La question indique où les chercher : du côté de la
suspension de la vie – qu’on peut formellement nommer " gratuité ". Disons-le d’emblée : ce sont les personnes et les œuvres, parce que pour elles seules l’existence compte – alors
qu’elle importe dans tous les autres cas (par exemple pour manger, il importe que l’aliment ne soit pas qu’une idée ; or ce qui compte, ce n’est pas que l’aliment existe mais qu’on
mange).
Dire que leur existence compte, c’est dire que leur rencontre est forcément un suspens de notre compréhension, de notre emprise transcendantale, bref une déchirure du
monde.
Chaque œuvre présente un intérêt culturel,
historique, psychologique, etc. que nul ne songerait à nier ; mais ce qui compte, en elle, c’est finalement qu’elle existe – sinon on nie qu’elle soit une œuvre en la réduisant à la forme et
au document qu’elle est par ailleurs (sa réalité, non sa vérité). De même chaque personne remplit une fonction, a tel ou tel caractère, est plus ou moins importante pour notre vie sociale et
affective ; mais ce qui compte, c’est qu’elle existe. Chacun le sait : devant une œuvre dont nous sommes parvenus à reconnaître qu’elle en était une, nous nous sentons saisis de
gratitude ; nous voudrions la remercier d’exister.
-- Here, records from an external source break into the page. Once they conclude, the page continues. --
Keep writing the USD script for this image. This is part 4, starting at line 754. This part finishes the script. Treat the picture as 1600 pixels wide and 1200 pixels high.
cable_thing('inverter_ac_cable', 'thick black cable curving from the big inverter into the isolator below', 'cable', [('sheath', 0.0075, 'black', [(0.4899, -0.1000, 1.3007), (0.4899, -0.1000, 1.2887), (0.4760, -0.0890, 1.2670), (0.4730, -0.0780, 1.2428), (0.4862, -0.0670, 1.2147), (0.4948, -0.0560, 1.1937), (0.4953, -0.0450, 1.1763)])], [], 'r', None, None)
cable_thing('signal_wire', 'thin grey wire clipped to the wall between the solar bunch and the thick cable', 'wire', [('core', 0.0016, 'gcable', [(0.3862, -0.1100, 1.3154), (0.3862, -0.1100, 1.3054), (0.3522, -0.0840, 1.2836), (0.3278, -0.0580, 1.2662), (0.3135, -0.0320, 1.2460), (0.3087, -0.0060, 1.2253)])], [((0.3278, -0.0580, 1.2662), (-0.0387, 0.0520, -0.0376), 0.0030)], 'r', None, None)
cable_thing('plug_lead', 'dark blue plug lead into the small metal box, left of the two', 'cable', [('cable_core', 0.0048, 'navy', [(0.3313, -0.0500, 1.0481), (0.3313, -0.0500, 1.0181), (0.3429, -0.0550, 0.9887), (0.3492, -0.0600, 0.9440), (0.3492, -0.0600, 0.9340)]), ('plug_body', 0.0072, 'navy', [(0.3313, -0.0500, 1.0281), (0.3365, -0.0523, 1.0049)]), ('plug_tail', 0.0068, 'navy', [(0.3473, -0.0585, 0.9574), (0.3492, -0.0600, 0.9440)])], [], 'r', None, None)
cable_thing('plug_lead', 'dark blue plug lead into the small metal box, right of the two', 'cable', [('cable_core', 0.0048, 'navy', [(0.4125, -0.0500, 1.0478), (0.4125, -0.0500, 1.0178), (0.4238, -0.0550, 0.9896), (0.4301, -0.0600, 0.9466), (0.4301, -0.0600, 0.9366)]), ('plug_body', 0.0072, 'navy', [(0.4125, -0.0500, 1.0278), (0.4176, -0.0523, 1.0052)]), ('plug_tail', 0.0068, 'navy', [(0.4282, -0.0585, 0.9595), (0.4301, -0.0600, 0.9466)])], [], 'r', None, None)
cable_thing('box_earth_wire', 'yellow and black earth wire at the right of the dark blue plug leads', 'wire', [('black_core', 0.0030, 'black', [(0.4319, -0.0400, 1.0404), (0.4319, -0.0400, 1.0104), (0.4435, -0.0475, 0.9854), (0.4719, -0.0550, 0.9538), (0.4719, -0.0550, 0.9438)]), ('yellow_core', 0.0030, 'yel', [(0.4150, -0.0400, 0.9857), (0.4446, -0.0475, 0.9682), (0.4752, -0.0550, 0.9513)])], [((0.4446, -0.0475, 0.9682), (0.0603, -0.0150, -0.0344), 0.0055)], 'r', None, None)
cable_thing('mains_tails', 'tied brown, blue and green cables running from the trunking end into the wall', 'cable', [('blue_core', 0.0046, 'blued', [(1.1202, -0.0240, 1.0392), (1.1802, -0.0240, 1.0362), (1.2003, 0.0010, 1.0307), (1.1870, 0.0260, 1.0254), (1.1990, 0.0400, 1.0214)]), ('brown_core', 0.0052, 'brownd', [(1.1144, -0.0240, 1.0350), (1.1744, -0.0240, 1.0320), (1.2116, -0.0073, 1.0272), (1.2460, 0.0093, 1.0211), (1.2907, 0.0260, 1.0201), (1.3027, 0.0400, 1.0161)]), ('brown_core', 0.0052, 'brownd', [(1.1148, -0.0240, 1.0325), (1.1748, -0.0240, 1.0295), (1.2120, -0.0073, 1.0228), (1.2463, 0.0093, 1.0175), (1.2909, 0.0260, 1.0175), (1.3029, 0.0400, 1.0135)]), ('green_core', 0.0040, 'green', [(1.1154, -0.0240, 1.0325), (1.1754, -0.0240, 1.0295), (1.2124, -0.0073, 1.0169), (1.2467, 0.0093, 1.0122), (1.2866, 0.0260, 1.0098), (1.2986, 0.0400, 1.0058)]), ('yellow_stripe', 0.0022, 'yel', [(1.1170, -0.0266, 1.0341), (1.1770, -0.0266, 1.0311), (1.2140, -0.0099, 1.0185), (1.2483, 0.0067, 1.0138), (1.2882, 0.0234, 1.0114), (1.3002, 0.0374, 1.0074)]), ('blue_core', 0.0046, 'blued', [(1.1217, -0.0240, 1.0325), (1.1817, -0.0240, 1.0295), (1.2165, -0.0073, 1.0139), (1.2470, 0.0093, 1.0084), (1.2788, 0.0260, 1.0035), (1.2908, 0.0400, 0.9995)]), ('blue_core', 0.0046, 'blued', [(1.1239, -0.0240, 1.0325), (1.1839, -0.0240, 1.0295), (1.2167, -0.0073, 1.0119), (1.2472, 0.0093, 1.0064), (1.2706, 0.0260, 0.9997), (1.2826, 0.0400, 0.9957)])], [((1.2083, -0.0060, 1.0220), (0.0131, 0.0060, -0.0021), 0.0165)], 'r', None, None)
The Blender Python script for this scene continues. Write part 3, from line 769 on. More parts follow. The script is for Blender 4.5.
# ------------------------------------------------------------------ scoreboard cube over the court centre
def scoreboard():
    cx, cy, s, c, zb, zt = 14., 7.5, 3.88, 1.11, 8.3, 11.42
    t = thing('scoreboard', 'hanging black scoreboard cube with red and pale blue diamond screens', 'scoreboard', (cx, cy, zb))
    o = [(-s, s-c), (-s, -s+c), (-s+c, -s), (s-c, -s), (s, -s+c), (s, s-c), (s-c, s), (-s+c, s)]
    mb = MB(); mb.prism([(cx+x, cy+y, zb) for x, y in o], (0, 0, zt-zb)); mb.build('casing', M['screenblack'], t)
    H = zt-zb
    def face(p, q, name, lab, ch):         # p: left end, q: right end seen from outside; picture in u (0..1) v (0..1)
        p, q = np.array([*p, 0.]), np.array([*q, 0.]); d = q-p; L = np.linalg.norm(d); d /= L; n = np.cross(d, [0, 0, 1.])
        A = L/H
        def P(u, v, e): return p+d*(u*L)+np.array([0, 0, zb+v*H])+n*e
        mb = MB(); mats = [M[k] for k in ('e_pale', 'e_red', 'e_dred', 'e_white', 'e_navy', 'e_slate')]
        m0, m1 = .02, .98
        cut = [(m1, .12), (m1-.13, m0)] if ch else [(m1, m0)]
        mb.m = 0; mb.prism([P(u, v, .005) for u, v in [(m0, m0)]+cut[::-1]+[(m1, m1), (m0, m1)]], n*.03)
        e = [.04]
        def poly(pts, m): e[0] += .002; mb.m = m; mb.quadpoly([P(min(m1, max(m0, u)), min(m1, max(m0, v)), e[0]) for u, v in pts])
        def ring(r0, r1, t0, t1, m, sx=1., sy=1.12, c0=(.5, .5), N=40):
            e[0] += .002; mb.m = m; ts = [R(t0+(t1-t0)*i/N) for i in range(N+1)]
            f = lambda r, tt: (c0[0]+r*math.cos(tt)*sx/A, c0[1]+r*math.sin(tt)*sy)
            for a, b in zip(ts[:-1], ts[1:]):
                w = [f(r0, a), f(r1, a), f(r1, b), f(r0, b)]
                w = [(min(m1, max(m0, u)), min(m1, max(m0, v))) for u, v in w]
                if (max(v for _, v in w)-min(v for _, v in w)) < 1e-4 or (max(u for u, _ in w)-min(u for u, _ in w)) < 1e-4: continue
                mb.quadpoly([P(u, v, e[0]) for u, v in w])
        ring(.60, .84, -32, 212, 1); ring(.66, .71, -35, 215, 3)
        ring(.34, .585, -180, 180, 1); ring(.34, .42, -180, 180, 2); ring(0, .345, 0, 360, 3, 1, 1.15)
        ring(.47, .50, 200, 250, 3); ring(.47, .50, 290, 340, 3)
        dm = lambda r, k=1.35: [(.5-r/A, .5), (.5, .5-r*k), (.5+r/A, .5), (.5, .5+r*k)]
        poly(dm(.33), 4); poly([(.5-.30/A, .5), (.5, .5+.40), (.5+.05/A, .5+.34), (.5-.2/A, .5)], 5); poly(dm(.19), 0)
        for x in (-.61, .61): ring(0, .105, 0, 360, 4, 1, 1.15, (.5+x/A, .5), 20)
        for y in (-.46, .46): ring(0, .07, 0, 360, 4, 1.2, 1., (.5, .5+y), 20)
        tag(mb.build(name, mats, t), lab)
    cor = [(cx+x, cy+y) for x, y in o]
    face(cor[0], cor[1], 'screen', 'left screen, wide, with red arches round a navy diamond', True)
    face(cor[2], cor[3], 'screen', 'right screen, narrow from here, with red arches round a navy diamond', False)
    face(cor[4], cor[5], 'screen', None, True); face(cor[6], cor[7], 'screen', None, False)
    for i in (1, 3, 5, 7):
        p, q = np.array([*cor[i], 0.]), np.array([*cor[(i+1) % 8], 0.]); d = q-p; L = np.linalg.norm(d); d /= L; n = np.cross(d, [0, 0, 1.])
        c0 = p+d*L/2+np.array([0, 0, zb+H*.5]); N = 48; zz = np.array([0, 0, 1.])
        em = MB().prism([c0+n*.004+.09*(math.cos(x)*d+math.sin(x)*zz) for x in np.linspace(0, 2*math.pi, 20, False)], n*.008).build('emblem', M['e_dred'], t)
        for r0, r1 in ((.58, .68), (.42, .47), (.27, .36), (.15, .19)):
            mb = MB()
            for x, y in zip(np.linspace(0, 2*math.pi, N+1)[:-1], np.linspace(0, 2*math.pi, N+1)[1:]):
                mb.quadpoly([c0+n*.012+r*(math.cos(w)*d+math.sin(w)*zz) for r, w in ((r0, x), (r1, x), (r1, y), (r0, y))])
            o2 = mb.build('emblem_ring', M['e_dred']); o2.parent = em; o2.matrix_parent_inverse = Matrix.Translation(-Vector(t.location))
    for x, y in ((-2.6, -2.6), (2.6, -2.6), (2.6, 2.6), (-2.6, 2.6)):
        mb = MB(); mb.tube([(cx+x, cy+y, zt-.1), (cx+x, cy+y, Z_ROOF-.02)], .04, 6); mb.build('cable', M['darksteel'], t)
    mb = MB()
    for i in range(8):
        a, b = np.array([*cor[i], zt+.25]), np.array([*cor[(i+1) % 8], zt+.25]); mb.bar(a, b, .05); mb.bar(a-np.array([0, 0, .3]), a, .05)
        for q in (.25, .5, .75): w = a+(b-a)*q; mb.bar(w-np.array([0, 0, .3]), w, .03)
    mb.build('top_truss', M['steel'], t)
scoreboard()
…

De sorte qu’il revient au même de dire à son propos que l’existence compte et de définir l’œuvre comme quelque chose qui existe à la manière de quelqu’un. Les personnes et les œuvres, pour cette
raison, on les rencontre. L’idée de " rencontre ", c’est simplement l’idée que l’existence (comme telle c’est-à-dire en tant qu’elle compte et non pas qu’elle importe) barre la
compréhension qui, comme ce mot l’indique d’ailleurs, concerne expressément ce qui importe – la réalité que dès lors seulement on oppose à la vérité.
Tout vivant susceptible de rencontrer (par opposition à apercevoir et à comprendre) recèle donc en lui un rapport originel à ce qui compte, c’est-à-dire à la vérité dont sa vie tiendra par
conséquent son statut d’être valable et pas seulement réelle.
On apercevra cette nécessité en reconnaissant que
la rencontre a toujours déjà eu lieu. Non pas que nous ne soyons pas susceptibles de rencontrer une œuvre ou une personne demain matin, mais nous ne le saurons qu’après coup, quand nous dirons,
depuis une perte originelle de nous-mêmes où nous reconnaîtrons la puissance de la vérité : " je suis désormais quelqu’un d’autre ".
J’appelle " humain " tout être dont la vie est gouvernée par ce qui compte, autrement dit tout être qui n’est (désormais) lui-même que depuis l’autre côté du miroir – puisque la
rencontre est un arrachement au monde et que toute aperception de soi-même a forcément lieu dans le monde (Kant), où nous sommes les semblables de nos semblables.
L’idée d’extériorité radicale impliquée dans celle d’un " sens " de la vie acquiert ainsi son intelligibilité.